At a time when youth is fetishised and the public, communal rites of mourning are increasingly relegated to the private sphere, Vrasidas Karalis’ “Farewell to Robert,” reminds us of the essentially public nature of the elegy. As we participate in his rites, something about us is revealed in the process, delineating the ties we have to each other and to the world which frames our perception in a reciprocal fashion. According to Karalis’ favourite saint, Augustine who famously wrote: “Our hearts are restless until they rest in You,” human longing and desire find their true fulfilment in a loving relationship with God, he seeing human desires as reflections of a deeper longing for the divine. Karalis, will in turn reflect that what holds people together is the quest for completeness: “Love answers the only question worth pursuing: “What is it that us human beings really want from each other? Sometimes, unexpectedly and unconsciously, love offers us the answer.”

How then do we preserve the integrity of the self when those who have beheld us no longer do so? Herein lies the central abiding paradox of Karalis’ complex farewell to a beautiful man. “Love subdues us to the dominion of the unseen and the ineffable… Death is our atonement for aspiring to regain our wholeness…the last reconciliation with our own ephemerality.”
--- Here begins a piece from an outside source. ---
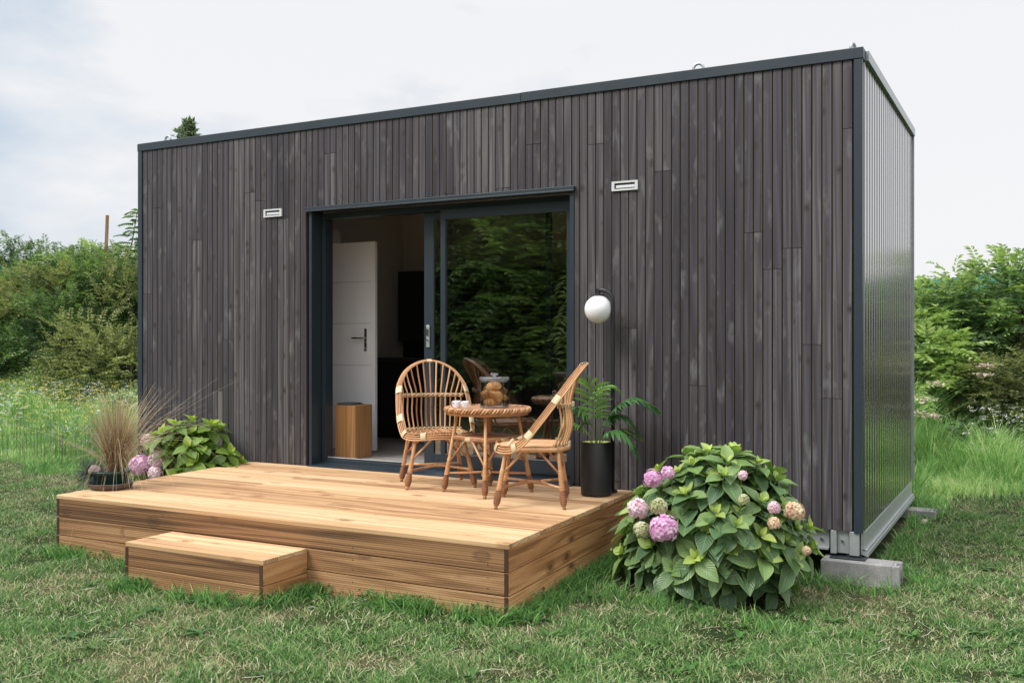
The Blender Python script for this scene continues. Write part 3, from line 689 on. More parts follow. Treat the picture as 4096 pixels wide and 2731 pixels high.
# ------------------------------------------------------------------ the cabin
HX0, HX1, HY1, ZB, ZT = -6.95, 0.0, 2.92, .26, 3.50
OX0, OX1, OZ1 = -4.735, -2.155, 2.735       # opening in the cladding
cabin = empty('cabin', (0, 0, 0), 0, 'small flat-roofed cabin clad in dark stained vertical boards with a sliding glass door', 'cabin')
mb = MB(); me_edge = []
pitch = .0675; x = HX0+.055; ncol = int((HX1-.055-x)/pitch); pitch = (HX1-.055-x)/ncol; rd = random.Random(3)
def strip(mb, xa, xb, za, zb, r):
    c = .0035; gdep = .020; yb = .030; y0 = 0.0
    P = [(xa, yb), (xa, y0+c), (xa+c, y0), (xb-c, y0), (xb, y0+c), (xb, yb)]
    n = len(P); vs = [(a, b, za) for a, b in P]+[(a, b, zb) for a, b in P]
    mb.add(vs, [(2, 3, n+3, n+2)], r, 0)
    mb.add(vs, [(0, 1, n+1, n), (1, 2, n+2, n+1), (3, 4, n+4, n+3), (4, 5, n+5, n+4), tuple(range(n-1,-1,-1)), tuple(range(n, 2*n))], r, 1)
r1 = .5; joints = []
for i in range(ncol):
    xa = x+i*pitch; xb = xa+pitch-.0065
    if i % 2 == 0:
        joints = sorted(set([rd.uniform(.45, 3.35)] if rd.random() < .62 else [])); tones = [rd.random() for _ in range(4)]
    zt = ZT-.03; segs = []; z = ZB
    for j in joints+[zt]:
        segs.append((z, j-.0035 if j != zt else j)); z = j
    for q, (za, zb) in enumerate(segs):
        r = tones[q]*.9+.05*(i % 2)
        if xb > OX0 and xa < OX1:
            if xa < OX0: xb_ = OX0
            za = max(za, OZ1+.03)
            if zb <= za+.01: continue
            strip(mb, xa, xb, za, zb, r)
        else: strip(mb, xa, xb, za, zb, r)
clad = mb.build('wood_cladding', [M['clad'], M['clad_edge']], cabin)
# shell behind the cladding (with the door opening), rear and left walls, roof, interior
mb = MB()
YI = .20
mb.box(HX0+.02, OX0-.03, .032, YI, ZB+.01, 3.45, .5); mb.box(OX1+.03, HX1-.03, .032, YI, ZB+.01, 3.45, .5); mb.box(OX0-.03, OX1+.03, .032, YI, OZ1+.03, 3.45, .5)
mb.build('wall_core', M['black'], cabin)
mb = MB(); mb.box(OX0-.5, OX0-.05, YI+.002, YI+.03, .47, 3.05, .5); mb.box(OX1+.05, -.35, YI+.002, YI+.03, .47, 3.05, .5)
mb.box(OX0-.05, OX1+.05, YI+.002, YI+.03, OZ1+.02, 3.05, .5)
mb.box(-5.62, -.35, 2.70, 2.75, .47, 3.05, .5)                    # back wall
mb.box(-5.66, -5.60, YI+.03, 2.70, .47, 3.05, .5)                 # partition on the left
mb.box(-.35, -.30, YI, 2.75, .47, 3.05, .5)
mb.build('interior_wall', M['wall'], cabin)
mb = MB(); mb.box(-5.66, -.30, YI, 2.75, 3.052, 3.09, .5); mb.build('interior_ceiling', M['wall'], cabin)
mb = MB()
yy = YI; i = 0
while yy < 2.7:
    xs_ = -5.6+(i % 3)*-.5
    while xs_ < -.35:
        xe = min(xs_+1.3, -.352); mb.box(max(xs_, -5.6), xe-.002, yy, min(yy+.188, 2.70), .42, .47, random.random()); xs_ += 1.3
    yy += .19; i += 1
mb.build('interior_floor', M['floor'], cabin)
mb = MB(); mb.box(HX0+.01, HX1-.03, 2.76, HY1-.03, ZB, 3.47, .5); mb.box(HX0+.012, HX0+.05, .21, 2.76, ZB, 3.47, .5); mb.box(-.10, -.035, .21, 2.76, ZB, 3.47, .5)
mb.box(HX0+.05, -.10, .21, 2.76, ZB+.02, .41, .5)
mb.build('wall_panel', M['black'], cabin)
mb = MB(); mb.box(HX0, HX1-.005, .0, HY1, 3.472, 3.51, .5); mb.build('roof', M['dark'], cabin)
# flashing along the eaves and round the sides
mb = MB(); mb.box(HX0-.012, -2.6, -.014, .10, 3.462, 3.538, .5); mb.box(-2.597, HX1+.012, -.0145, .10, 3.464, 3.540, .5)
mb.box(HX0-.012, HX0+.1, .10, HY1+.01, 3.462, 3.538, .5)
mb.build('roof_flashing', M['dark'], cabin, bevel=.003)
mb = MB(); mb.box(HX1-.1, HX1+.032, .102, HY1+.012, 3.468, 3.540, .5); mb.build('roof_flashing', simple('flashing_sky_sheen', (.30,.33,.35), .3, .5), cabin, bevel=.003)  # same flashing in a paler base colour, standing for the light it reflects
mb = MB(); mb.box(HX0-.008, HX0+.050, -.010, .03, ZB-.005, 3.460, .5); mb.build('corner_trim', M['dark'], cabin, bevel=.002)
mb = MB(); mb.box(HX1-.050, HX1+.006, -.010, .03, ZB-.01, 3.462, .5); mb.build('corner_trim', M['dark'], cabin, bevel=.002)
# ribbed metal side
mb = MB(); y = .032; P = []; p = .118
while y < HY1-.02:
    P += [(0.0, y), (-.0003, y+p*.25), (0.0, y+p*.50), (.0085, y+p*.515), (.0088, y+p*.74), (.0085, y+p*.97), (.0, y+p*.985)]; y += p
for i in range(len(P)-1):
    (xa, ya), (xb, yb) = P[i], P[i+1]
    if yb-ya < 1e-6 and xb-xa < 1e-6: continue
    if yb > HY1: yb = HY1
    mb.add([(xa,ya,ZB), (xb,yb,ZB), (xb,yb,3.467), (xa,ya,3.467)], [(0,1,2,3)], .5)
side = mb.build('metal_siding', M['steel'], cabin)
scr = None
y = .032+p*.3
while y < HY1-.05:
    for z in (.36, 1.30, 2.28):
        if scr is None:
            q_ = MB(); q_.lathe([(0,.0), (.0045,.0), (.0045,.003), (0,.004)], 6); q_.v = [(b_[2], b_[0], b_[1]) for b_ in q_.v]; scr = q_.build('siding_screw', M['screw'], cabin); o_ = scr
        else: o_ = scr.copy(); COL.objects.link(o_)
        o_.location = (.002, y, z)
    y += p
# side rear trim
mb = MB(); mb.box(-.04, .024, HY1-.002, HY1+.012, ZB, 3.467, .5); mb.build('rear_trim', M['galv'], cabin)
# chassis
mb = MB()
mb.prism([(-.012,.10), (.035,.085), (.035,.115), (-.006,.125), (-.006,.25), (-.012,.25)], .05, HY1-.05, 'y', .5)
mb.map(lambda a,b,c: (a, b, c))
beam = mb.build('chassis_beam', M['galv'], cabin)
mb = MB(); mb.box(-.010, .012, .06, HY1-.06, .130, .252, .5); mb.box(.012, .030, .06, HY1-.06, .122, .136, .5); mb.build('sole_plate', M['galv'], cabin, bevel=.002)
mb = MB(); mb.box(-6.9, -.22, .045, .055, .125, .255, .5); mb.box(-6.9, -.22, .010, .0445, .118, .130, .5); mb.box(-6.9, -.22, .010, .0445, .250, .2585, .5); mb.build('front_beam', M['galv'], cabin)
mb = MB(); mb.box(-.205, -.165, .004, .05, .098, .257, .5); mb.box(-.164, -.082, .030, .05, .10, .257, .5); mb.box(-.081, -.018, .003, .05, .095, .257, .5)
mb.build('corner_bracket', M['galv'], cabin, bevel=.003)
for xb_, yb_ in ((-.13,.028), (-.27,.043), (-.36,.043)):
    mb = MB(); mb.lathe([(0,0), (.011,0), (.011,.009), (.006,.009), (.006,.018), (0,.018)], 6); mb.v = [(xb_+a, yb_-c, .185+b) for a, b, c in mb.v]; mb.build('bolt', M['chrome'], cabin)
mb = MB(); mb.box(-.10, -.005, .01, .10, .085, .0945, .5); mb.box(-.20, .03, -.06, .12, .078, .0845, .5); mb.box(-.085, -.02, .02, .09, .0945, .25, .5)
mb.build('support_foot', M['steelbase'], cabin)
# lifting eyes
for (x_, y_, rz) in ((-6.62,.07,0), (-1.16,.07,.1), (-.07,.09,1.35), (-6.6,2.7,0)):
    mb = MB(); pts = [(math.cos(a)*.036*math.cos(rz), math.cos(a)*.036*math.sin(rz), math.sin(a)*.036+.018) for a in [2*PI*k/20 for k in range(20)]]
    mb.tube(pts, .011, 8, closed=True); mb.lathe([(0,-.02), (.024,-.02), (.024,.0), (.012,.004), (0,.004)], 12)
    mb.build('lifting_eye', M['galv'], cabin, smooth=True, loc=(x_, y_, 3.545))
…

On the flyleaf of my copy of Karalis’ Farewell inscribed in pen are his words: “Love is Strong as Death,” for more than an elegy, more than the moirologi it becomes at times, more than a threnody, “Farewell to Robert” is a love lyric, one’s soul set in motion, as the poet Joseph Brodsky once wrote, the place where “Love crucifies time and makes space for our transfiguration.” And in that place, the very concept of Farewell is confounded.